## [Task details]
Starting at the line that contains "wthr=.73, bump=.03, bscale=9)", copy every line down to the line that contains "def glass_dark(name, col, rough=.06, spec=.8): return", inclusive, exactly as it stands. Omit all other lines.

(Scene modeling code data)
━━━━━━━━━━━━━━━━━━━━
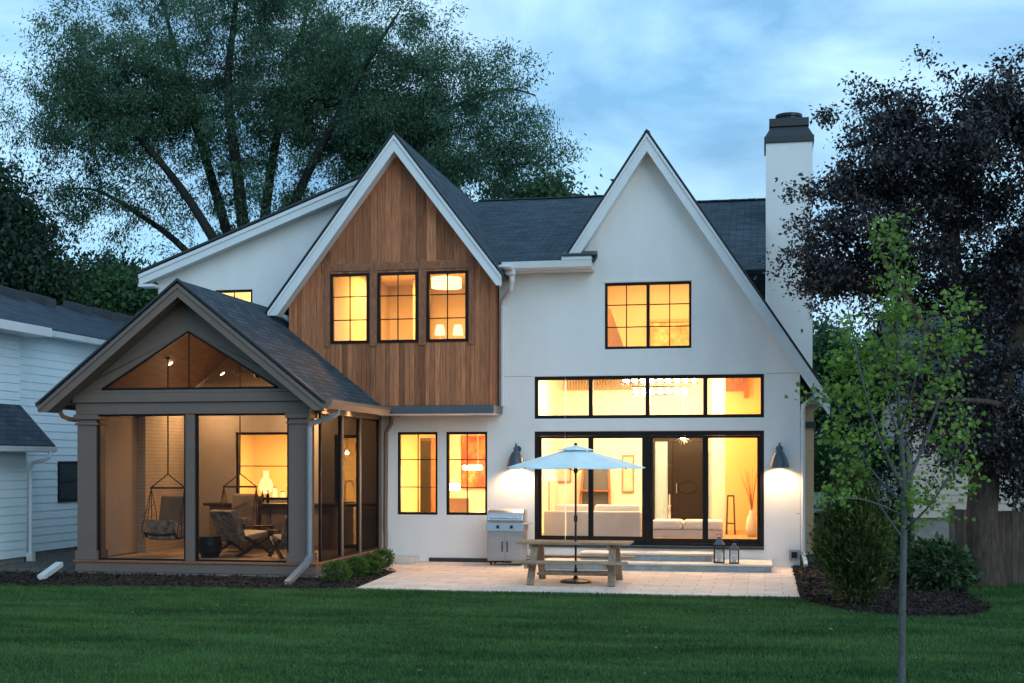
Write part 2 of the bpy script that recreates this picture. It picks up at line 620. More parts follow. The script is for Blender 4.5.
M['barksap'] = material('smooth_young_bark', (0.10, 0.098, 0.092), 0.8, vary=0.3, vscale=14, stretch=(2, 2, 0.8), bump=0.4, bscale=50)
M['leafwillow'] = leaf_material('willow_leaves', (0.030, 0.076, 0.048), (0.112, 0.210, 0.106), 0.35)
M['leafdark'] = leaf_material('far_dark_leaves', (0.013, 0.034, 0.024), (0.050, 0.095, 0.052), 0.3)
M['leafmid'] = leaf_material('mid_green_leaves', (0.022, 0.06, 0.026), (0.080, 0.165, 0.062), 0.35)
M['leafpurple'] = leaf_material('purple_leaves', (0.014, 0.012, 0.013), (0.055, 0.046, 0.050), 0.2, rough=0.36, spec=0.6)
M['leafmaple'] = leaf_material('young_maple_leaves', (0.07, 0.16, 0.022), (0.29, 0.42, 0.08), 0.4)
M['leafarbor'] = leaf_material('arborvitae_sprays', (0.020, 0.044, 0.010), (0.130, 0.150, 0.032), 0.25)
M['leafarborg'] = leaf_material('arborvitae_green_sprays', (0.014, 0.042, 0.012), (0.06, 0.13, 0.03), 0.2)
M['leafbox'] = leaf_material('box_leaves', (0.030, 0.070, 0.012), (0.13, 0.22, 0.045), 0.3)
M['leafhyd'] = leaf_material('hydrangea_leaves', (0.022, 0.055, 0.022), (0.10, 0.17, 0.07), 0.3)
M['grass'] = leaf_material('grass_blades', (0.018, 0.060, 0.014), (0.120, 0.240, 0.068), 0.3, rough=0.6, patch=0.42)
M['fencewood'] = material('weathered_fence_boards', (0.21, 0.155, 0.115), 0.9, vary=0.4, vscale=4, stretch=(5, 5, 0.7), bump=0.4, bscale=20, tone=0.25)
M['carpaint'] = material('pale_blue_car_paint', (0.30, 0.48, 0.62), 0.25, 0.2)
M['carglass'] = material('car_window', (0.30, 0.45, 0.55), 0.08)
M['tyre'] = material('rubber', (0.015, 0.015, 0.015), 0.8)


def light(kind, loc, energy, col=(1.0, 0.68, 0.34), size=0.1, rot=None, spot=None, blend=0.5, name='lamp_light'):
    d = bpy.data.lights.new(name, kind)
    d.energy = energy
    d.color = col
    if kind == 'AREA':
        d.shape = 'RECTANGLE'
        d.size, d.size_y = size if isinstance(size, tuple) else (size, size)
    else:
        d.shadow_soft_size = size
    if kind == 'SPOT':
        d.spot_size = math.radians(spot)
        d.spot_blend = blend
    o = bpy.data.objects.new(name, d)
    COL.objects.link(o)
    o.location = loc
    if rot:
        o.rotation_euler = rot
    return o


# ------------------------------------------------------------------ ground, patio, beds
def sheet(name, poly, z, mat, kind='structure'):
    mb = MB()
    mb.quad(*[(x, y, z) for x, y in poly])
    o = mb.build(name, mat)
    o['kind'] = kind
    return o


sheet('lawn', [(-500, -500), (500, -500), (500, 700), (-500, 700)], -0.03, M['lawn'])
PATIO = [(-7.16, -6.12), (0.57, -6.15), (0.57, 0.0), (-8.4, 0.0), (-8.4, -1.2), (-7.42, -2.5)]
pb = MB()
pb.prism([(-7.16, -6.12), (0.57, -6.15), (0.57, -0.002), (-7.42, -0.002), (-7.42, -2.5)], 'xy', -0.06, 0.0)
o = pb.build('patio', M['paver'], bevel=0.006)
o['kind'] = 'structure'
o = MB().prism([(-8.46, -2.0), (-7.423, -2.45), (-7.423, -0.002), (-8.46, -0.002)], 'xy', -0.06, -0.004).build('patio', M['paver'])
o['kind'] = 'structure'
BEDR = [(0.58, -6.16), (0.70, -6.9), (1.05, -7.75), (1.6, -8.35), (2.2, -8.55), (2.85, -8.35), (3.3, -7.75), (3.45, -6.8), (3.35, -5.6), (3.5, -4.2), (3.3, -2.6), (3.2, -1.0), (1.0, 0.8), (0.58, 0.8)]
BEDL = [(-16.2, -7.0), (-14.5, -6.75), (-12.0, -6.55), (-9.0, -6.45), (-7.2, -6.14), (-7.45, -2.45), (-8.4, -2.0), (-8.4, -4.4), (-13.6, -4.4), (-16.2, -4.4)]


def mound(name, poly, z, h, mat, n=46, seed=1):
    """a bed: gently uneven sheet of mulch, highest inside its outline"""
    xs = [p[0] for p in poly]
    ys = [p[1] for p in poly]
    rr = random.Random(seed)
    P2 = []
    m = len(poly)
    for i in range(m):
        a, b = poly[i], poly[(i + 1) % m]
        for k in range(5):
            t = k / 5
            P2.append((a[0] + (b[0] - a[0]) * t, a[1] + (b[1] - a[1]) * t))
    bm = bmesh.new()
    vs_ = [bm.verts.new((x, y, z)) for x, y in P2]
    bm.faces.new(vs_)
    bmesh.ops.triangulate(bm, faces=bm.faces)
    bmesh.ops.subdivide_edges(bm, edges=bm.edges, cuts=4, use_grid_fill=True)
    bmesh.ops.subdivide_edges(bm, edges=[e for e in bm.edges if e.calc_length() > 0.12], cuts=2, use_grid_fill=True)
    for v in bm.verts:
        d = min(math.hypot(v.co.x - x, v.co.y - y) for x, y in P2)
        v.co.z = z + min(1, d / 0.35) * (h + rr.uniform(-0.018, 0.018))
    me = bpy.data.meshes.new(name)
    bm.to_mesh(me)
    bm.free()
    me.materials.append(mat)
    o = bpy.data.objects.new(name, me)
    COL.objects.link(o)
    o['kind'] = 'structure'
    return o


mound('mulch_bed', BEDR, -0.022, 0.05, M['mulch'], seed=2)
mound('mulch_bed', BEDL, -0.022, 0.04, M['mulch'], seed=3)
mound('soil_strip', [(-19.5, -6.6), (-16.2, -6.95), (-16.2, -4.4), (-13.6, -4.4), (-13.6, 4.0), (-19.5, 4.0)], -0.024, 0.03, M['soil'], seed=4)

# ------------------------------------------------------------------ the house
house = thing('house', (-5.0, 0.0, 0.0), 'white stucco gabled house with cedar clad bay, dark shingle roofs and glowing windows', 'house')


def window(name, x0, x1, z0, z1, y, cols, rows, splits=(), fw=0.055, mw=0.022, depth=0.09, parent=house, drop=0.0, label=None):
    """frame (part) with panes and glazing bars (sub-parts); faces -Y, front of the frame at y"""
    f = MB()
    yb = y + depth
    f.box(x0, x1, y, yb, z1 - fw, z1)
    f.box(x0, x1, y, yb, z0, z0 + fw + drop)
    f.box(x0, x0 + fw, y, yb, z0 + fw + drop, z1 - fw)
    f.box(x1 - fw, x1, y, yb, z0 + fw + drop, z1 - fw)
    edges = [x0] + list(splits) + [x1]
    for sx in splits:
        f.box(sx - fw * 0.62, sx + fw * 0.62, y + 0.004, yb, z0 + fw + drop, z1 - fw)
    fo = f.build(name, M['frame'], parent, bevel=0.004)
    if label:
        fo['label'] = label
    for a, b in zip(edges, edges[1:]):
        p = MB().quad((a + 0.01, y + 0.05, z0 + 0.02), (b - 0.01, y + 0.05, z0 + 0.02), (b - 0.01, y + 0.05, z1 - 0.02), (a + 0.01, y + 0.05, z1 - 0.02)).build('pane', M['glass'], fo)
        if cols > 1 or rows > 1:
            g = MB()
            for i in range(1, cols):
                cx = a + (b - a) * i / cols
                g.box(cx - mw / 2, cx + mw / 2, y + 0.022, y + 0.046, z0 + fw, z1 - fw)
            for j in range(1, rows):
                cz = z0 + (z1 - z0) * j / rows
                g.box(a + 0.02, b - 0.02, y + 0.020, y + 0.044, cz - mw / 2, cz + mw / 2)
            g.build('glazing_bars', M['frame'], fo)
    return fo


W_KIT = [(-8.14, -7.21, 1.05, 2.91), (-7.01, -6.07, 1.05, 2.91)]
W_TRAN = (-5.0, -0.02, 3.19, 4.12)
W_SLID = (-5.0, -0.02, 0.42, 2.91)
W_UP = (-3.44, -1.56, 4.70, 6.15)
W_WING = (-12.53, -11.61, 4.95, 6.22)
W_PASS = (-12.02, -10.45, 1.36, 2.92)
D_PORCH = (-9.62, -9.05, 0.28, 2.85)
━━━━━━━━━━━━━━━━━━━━
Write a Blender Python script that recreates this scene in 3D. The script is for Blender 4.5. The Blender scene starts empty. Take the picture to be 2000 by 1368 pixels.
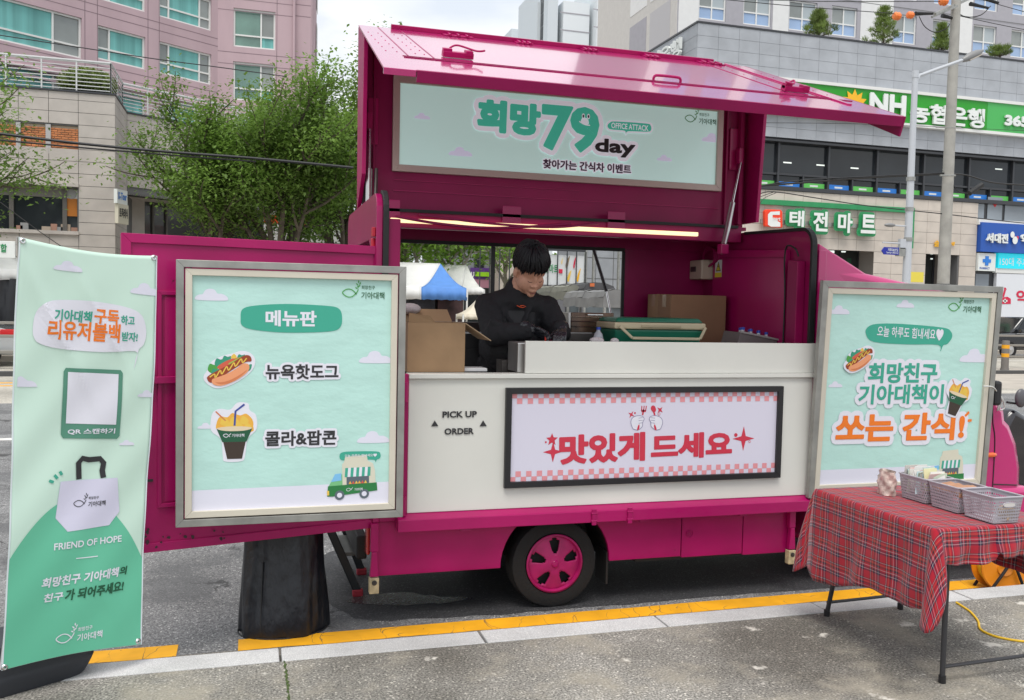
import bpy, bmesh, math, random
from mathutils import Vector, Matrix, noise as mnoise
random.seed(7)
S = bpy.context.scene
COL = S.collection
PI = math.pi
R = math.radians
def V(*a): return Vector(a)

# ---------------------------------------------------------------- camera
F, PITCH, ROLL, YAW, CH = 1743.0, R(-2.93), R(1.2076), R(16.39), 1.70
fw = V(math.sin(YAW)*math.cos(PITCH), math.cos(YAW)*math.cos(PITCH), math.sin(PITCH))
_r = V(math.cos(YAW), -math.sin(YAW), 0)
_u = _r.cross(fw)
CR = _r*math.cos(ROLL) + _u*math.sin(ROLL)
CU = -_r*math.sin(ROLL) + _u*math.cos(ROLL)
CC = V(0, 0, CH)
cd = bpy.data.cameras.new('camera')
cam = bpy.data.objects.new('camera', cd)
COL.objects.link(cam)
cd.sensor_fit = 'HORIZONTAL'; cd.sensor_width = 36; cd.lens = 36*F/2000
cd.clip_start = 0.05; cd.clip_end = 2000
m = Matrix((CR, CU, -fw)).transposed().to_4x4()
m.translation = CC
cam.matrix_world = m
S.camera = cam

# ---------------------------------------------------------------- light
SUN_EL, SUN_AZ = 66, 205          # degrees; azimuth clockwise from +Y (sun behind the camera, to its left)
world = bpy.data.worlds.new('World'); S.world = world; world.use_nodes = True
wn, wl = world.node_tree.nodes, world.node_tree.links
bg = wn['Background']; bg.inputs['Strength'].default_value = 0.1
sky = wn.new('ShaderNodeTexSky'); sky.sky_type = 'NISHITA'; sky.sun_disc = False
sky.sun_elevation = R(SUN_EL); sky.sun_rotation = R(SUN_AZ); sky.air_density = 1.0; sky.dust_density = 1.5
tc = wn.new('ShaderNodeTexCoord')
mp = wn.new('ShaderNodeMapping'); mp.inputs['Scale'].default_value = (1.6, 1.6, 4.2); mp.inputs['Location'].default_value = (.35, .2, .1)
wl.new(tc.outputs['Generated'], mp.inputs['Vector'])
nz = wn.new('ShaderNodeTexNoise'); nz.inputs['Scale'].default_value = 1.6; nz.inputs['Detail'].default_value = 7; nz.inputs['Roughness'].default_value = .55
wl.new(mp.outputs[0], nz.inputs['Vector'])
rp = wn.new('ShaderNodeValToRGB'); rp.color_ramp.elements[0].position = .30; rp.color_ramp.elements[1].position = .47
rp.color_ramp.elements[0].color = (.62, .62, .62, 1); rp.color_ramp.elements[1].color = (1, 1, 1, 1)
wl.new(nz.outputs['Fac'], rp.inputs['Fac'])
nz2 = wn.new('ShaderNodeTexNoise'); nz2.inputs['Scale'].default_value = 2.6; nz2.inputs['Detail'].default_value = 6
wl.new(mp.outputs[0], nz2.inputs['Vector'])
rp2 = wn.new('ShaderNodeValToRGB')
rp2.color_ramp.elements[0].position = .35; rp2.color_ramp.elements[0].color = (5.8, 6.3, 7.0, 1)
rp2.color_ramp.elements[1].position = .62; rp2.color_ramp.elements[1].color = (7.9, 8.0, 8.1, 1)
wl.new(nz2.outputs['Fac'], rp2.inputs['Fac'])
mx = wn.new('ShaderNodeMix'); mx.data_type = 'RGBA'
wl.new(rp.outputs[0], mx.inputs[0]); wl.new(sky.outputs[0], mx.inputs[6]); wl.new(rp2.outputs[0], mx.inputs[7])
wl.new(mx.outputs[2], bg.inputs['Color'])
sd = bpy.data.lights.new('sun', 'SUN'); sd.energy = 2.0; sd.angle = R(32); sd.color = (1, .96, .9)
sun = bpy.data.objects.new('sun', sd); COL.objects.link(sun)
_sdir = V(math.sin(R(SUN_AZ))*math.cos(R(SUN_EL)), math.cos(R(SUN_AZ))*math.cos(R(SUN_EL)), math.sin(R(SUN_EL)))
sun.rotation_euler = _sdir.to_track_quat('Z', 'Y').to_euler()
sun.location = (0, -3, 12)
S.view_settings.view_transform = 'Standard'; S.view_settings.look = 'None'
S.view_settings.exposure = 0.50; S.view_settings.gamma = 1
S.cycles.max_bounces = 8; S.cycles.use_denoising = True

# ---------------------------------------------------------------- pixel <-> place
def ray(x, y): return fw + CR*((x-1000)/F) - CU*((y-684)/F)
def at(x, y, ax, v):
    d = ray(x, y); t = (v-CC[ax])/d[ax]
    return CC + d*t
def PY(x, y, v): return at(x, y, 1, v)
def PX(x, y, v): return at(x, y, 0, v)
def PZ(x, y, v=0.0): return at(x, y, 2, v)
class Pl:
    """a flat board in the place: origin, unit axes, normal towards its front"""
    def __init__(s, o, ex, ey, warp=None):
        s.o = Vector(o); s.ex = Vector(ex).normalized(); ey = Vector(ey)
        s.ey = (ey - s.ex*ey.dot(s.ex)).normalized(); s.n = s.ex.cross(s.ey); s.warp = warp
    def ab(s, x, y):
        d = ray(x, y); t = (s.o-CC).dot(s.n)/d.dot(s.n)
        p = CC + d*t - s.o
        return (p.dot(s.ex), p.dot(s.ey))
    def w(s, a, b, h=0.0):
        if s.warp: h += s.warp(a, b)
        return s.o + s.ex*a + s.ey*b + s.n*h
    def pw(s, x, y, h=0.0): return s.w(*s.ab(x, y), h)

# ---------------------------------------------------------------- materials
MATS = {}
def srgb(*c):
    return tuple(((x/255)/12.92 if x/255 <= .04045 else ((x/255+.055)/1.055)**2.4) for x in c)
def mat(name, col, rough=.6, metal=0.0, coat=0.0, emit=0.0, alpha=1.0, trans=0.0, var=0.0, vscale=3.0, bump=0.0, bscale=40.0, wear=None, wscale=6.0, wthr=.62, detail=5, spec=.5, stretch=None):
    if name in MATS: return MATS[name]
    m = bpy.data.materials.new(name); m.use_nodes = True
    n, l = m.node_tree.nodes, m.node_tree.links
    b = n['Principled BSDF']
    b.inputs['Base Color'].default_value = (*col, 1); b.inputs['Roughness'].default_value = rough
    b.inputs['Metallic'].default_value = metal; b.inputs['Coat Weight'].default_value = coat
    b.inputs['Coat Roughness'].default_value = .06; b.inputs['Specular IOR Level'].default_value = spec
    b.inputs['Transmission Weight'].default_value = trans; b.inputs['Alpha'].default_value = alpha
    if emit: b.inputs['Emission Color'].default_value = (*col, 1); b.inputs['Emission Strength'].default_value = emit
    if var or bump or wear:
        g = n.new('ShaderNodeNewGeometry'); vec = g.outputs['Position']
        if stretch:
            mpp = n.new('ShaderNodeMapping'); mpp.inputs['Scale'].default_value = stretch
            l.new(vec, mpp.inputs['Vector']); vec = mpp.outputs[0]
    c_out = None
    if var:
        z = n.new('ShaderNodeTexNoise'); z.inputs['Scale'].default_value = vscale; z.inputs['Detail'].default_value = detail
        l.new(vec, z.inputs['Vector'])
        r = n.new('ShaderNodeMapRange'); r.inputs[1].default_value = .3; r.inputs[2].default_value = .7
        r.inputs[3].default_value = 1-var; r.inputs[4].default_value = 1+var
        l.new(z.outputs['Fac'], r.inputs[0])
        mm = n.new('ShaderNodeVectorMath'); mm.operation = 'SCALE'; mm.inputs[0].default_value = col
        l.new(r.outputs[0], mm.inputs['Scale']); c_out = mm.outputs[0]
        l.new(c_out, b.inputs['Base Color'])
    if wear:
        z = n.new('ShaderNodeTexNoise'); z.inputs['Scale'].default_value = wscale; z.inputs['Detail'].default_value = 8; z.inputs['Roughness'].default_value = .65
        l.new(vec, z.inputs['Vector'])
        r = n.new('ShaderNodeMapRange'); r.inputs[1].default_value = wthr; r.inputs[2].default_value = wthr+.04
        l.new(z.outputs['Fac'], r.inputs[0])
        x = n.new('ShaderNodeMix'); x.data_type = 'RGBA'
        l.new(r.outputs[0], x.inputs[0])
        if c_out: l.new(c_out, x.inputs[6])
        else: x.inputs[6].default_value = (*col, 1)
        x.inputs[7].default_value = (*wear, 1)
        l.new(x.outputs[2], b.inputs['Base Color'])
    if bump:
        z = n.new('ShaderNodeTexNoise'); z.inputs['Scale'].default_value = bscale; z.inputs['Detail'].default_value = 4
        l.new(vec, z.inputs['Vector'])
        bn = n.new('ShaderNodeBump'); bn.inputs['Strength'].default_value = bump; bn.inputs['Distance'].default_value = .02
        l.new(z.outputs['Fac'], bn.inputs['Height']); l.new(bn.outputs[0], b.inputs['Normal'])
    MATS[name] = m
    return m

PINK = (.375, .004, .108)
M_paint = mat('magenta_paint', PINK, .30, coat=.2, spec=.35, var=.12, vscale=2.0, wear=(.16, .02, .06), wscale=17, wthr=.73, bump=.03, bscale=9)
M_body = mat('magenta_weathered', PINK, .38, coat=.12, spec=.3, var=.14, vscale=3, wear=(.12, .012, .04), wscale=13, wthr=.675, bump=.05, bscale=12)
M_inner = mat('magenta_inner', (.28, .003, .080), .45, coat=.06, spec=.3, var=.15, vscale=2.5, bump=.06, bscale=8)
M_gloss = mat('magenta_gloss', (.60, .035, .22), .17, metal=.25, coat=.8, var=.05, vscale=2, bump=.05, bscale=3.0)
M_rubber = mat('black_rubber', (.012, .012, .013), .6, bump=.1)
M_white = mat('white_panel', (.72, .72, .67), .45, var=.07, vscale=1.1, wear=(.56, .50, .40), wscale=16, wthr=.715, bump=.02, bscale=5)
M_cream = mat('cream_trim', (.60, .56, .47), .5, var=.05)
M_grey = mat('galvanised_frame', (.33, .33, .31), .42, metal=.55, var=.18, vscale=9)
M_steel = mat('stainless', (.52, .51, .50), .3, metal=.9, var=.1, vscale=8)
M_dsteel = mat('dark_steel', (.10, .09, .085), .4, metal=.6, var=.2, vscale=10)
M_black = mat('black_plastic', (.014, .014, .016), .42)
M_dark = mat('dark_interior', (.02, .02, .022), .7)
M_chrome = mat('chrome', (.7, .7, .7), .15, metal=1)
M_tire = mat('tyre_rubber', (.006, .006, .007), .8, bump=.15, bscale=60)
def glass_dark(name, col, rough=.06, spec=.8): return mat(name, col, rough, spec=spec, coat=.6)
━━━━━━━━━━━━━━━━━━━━
## [Result of the exercise]
M_paint = mat('magenta_paint', PINK, .30, coat=.2, spec=.35, var=.12, vscale=2.0, wear=(.16, .02, .06), wscale=17, wthr=.73, bump=.03, bscale=9)
M_body = mat('magenta_weathered', PINK, .38, coat=.12, spec=.3, var=.14, vscale=3, wear=(.12, .012, .04), wscale=13, wthr=.675, bump=.05, bscale=12)
M_inner = mat('magenta_inner', (.28, .003, .080), .45, coat=.06, spec=.3, var=.15, vscale=2.5, bump=.06, bscale=8)
M_gloss = mat('magenta_gloss', (.60, .035, .22), .17, metal=.25, coat=.8, var=.05, vscale=2, bump=.05, bscale=3.0)
M_rubber = mat('black_rubber', (.012, .012, .013), .6, bump=.1)
M_white = mat('white_panel', (.72, .72, .67), .45, var=.07, vscale=1.1, wear=(.56, .50, .40), wscale=16, wthr=.715, bump=.02, bscale=5)
M_cream = mat('cream_trim', (.60, .56, .47), .5, var=.05)
M_grey = mat('galvanised_frame', (.33, .33, .31), .42, metal=.55, var=.18, vscale=9)
M_steel = mat('stainless', (.52, .51, .50), .3, metal=.9, var=.1, vscale=8)
M_dsteel = mat('dark_steel', (.10, .09, .085), .4, metal=.6, var=.2, vscale=10)
M_black = mat('black_plastic', (.014, .014, .016), .42)
M_dark = mat('dark_interior', (.02, .02, .022), .7)
M_chrome = mat('chrome', (.7, .7, .7), .15, metal=1)
M_tire = mat('tyre_rubber', (.006, .006, .007), .8, bump=.15, bscale=60)
def glass_dark(name, col, rough=.06, spec=.8): return mat(name, col, rough, spec=spec, coat=.6)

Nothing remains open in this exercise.